### EXERCISE REQUIREMENTS:
Up to and including the line with "b.build('rear_leg', M['chairwood'], tc_, bevel=.004)", reproduce the listing below exactly, beginning at its first line.

### RECORDS FOR THE TASK:
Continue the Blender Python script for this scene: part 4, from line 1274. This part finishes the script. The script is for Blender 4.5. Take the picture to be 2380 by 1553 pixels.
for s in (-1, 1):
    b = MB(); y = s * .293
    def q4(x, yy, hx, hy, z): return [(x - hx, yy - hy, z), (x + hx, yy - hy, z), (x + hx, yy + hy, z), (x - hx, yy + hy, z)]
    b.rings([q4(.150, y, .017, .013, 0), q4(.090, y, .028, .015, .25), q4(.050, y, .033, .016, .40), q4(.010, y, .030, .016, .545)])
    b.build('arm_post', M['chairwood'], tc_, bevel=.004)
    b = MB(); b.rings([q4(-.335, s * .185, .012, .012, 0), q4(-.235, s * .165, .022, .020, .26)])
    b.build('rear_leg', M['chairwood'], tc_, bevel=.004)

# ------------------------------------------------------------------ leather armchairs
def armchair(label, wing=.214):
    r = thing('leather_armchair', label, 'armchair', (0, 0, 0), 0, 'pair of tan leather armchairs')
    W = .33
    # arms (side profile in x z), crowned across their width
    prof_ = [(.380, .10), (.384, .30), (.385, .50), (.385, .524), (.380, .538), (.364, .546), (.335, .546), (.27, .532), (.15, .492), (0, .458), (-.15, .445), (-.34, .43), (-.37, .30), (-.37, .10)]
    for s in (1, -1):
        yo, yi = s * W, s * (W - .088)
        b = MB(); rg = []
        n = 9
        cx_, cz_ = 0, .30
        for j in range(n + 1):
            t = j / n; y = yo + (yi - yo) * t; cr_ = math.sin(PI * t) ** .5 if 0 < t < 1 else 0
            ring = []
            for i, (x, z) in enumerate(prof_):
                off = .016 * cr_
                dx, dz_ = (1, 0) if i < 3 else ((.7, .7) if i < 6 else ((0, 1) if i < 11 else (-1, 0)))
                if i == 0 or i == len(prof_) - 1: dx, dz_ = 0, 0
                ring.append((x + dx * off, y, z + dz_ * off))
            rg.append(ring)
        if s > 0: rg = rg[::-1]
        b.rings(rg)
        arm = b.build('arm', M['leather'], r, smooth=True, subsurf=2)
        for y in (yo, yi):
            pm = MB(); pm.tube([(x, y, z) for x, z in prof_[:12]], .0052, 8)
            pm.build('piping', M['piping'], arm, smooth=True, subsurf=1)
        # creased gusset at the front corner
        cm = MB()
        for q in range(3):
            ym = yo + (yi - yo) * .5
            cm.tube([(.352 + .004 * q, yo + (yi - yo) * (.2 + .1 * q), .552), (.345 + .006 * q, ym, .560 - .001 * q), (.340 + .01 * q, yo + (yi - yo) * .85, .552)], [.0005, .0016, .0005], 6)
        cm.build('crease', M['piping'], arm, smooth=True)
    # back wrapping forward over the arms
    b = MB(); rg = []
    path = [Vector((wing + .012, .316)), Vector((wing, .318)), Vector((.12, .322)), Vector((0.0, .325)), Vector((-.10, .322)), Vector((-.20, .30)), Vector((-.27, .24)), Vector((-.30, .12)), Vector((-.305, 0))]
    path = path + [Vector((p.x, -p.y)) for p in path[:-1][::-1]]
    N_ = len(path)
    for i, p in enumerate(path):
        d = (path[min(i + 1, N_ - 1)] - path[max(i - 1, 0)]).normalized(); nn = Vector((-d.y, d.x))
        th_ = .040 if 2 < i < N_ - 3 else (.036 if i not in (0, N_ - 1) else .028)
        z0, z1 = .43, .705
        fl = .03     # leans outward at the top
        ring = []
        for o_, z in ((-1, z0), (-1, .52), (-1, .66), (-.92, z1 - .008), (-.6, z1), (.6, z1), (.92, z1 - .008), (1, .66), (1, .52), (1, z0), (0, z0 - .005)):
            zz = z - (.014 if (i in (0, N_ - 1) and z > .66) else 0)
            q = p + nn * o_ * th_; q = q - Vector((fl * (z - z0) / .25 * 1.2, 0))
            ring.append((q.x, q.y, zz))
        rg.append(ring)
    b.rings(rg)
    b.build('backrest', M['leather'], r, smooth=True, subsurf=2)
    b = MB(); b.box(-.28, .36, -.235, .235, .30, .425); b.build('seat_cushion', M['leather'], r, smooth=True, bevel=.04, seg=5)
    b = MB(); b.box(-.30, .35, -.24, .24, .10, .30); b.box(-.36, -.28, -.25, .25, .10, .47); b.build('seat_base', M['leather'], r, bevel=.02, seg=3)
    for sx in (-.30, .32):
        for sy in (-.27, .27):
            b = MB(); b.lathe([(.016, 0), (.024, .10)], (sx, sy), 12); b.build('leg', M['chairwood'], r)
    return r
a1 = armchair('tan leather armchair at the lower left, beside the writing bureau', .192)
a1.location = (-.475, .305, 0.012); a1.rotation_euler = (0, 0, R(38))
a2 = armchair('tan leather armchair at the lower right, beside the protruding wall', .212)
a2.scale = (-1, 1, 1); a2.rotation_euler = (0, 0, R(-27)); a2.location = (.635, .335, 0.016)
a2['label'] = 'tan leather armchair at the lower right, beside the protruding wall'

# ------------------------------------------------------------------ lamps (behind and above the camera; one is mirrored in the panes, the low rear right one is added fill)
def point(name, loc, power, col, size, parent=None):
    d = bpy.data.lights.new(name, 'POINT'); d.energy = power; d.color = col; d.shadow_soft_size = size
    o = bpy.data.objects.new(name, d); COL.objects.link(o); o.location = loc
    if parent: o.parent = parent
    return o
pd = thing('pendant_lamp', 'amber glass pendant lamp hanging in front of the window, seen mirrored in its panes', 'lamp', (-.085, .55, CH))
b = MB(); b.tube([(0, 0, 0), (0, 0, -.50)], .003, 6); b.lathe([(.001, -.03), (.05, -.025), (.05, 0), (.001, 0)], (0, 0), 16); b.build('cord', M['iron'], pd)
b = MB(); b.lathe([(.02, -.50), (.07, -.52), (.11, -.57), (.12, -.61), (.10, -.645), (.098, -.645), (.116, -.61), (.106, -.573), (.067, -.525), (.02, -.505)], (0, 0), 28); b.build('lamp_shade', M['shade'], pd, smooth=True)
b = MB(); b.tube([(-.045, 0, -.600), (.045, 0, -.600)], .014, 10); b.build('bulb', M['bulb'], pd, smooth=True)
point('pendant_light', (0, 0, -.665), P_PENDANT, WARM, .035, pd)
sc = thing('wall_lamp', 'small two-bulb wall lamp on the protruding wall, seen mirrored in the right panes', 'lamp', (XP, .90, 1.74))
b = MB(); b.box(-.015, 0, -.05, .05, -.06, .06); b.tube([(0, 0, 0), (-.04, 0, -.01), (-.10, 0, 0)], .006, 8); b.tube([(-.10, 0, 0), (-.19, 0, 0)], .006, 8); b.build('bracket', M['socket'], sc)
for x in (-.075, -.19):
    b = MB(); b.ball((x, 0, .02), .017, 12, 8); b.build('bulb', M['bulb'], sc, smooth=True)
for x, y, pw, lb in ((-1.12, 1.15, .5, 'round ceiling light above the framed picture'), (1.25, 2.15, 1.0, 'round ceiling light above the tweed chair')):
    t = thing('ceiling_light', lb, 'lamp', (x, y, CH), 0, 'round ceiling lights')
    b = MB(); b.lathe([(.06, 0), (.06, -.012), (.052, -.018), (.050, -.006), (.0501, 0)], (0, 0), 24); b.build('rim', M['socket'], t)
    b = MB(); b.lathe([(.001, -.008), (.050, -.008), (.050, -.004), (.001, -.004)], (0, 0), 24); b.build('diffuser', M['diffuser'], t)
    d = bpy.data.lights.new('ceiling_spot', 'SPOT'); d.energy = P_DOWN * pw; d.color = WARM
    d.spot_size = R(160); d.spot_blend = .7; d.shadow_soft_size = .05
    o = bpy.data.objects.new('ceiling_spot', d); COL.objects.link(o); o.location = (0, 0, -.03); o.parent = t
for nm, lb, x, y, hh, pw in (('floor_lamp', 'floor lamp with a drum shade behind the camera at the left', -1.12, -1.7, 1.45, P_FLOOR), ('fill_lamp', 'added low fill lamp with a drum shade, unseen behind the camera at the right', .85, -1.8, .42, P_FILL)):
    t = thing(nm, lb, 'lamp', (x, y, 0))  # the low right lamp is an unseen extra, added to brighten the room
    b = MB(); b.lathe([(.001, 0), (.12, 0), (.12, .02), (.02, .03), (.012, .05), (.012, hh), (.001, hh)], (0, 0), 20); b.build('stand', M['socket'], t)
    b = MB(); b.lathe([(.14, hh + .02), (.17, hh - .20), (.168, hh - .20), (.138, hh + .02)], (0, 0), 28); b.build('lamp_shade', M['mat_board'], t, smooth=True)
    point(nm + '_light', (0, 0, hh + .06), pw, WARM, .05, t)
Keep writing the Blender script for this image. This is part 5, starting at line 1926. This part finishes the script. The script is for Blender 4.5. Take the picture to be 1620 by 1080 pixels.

### EXERCISE RESPONSE:
Continue the Blender Python script for this scene: part 4, from line 1274. This part finishes the script. The script is for Blender 4.5. Take the picture to be 2380 by 1553 pixels.
for s in (-1, 1):
    b = MB(); y = s * .293
    def q4(x, yy, hx, hy, z): return [(x - hx, yy - hy, z), (x + hx, yy - hy, z), (x + hx, yy + hy, z), (x - hx, yy + hy, z)]
    b.rings([q4(.150, y, .017, .013, 0), q4(.090, y, .028, .015, .25), q4(.050, y, .033, .016, .40), q4(.010, y, .030, .016, .545)])
    b.build('arm_post', M['chairwood'], tc_, bevel=.004)
    b = MB(); b.rings([q4(-.335, s * .185, .012, .012, 0), q4(-.235, s * .165, .022, .020, .26)])
    b.build('rear_leg', M['chairwood'], tc_, bevel=.004)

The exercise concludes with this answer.